The DMK was the most successful in bipolar contests, winning 21 such seats, followed by the TVK at 17 and the AIADMK far behind at 6. While 24 of these bipolar fights were between the DMK and TVK, 7 were between the AIADMK and TVK, and 9 were between the traditional rivals DMK and AIADMK.
However, the most telling indicator of the TVK’s win is the number of seats where the winning candidate was ahead of the runner-up in vote share terms by at least 10-percentage points. Of the total 66 such seats, the TVK won 47, with the AIADMK and DMK far behind at 11 and 6, respectively. While AIADMK chief Edappadi K. Palaniswami won his Edappadi seat with 57.7% of the vote share, more than 38 percentage points ahead of the runner-up for the biggest such gap in this election, the TVK managed to win 14 seats with a vote-share gap of at least 20 percentage points, the highest among all the parties.

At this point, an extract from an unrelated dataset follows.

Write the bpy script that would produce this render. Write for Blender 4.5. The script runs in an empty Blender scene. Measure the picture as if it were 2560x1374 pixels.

Besides emerging as the single-largest party, the TVK also cut into its rivals’ vote shares in 51 seats. Though the TVK finished in third place in all these seats, it secured more votes than the winning margin. It cost the DMK in 23 such seats and the AIADMK in 19 such seats.
Across Tamil Nadu, 163 seats changed hands between parties this time compared to the 2021 elections. The TVK wrested 26 seats from the AIADMK, accounting for 39% of all the seats AIADMK won in 2021, and another 65 seats from the DMK, accounting for 49% of all seats won by the DMK in 2021. The TVK also bagged 11 seats won by the Congress in 2021. In contrast, the DMK retained just 40 of the 133 seats won in 2021 and wrested 15 seats from the AIADMK, which in turn retained 22 of its 66 seats from 2021 and flipped 22 from the DMK.